Yollar zor olabilir, kendinle kal. ayakların var seni götürür az da olsa sevdiklerin var. Sana yanlış yapıp hayatının geri kalan tüm kısmında sana vicdan borcunu ödemeye kendine söz vermiş olanlar var. Sen yürü yağmur aksın üstünden.
Yağmur olur, çamur olur, asit olur fark etmez. iyileşirsin de, palmiyelerle seni korumaya çalışanlar da olur. Sen sadece yap. Çok düşünme.

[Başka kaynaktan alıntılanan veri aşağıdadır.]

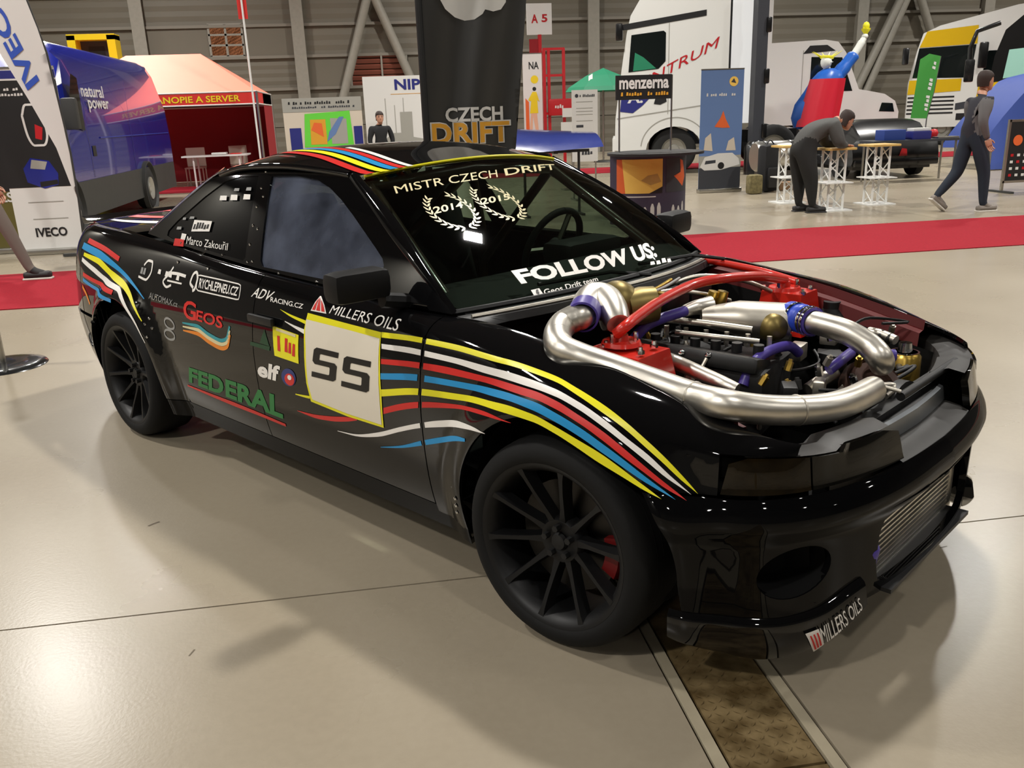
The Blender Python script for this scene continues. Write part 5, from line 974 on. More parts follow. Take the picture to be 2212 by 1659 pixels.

Düşündükçe yol alamaz insan ve yol almadıkça geride kalır insan.
Sen yol al Selver.
Senin kazanılmış bir güce ihtiyacın yok.
Sen kendi gücünü kendin yaratıyorsun zaten.
Onca sperm arasından bu kocaman evrene hem beden hem de ruh olarak gelmişsin.
Olmayanı oldurup iki erkeğin arasından kadın olarak gelmişsin.
Sen istenen ve beklenensin.
Eksilirsen çoğalt.
Taşarsan temizle.
Bazen su bulanır bazen ise kirlenir.
Su sen akmaya devam ettikçe temizlenir.
Zor değil, sadece hemen değil.
Zaman spiralini düşün. Sen şu andasın zannediyorsun ama aslında zaman "an" dan ibaret ve her yaşadığın an havada süzülüyor. ihtiyacın olduğunda önce anlarına bak, ve ihtiyacın olduğunda gelecek anlarına yat gör ve uyan.
Uyan ki göresin, hayatın renklerini.
Sen beyazsın, her rengi içinde barındıran.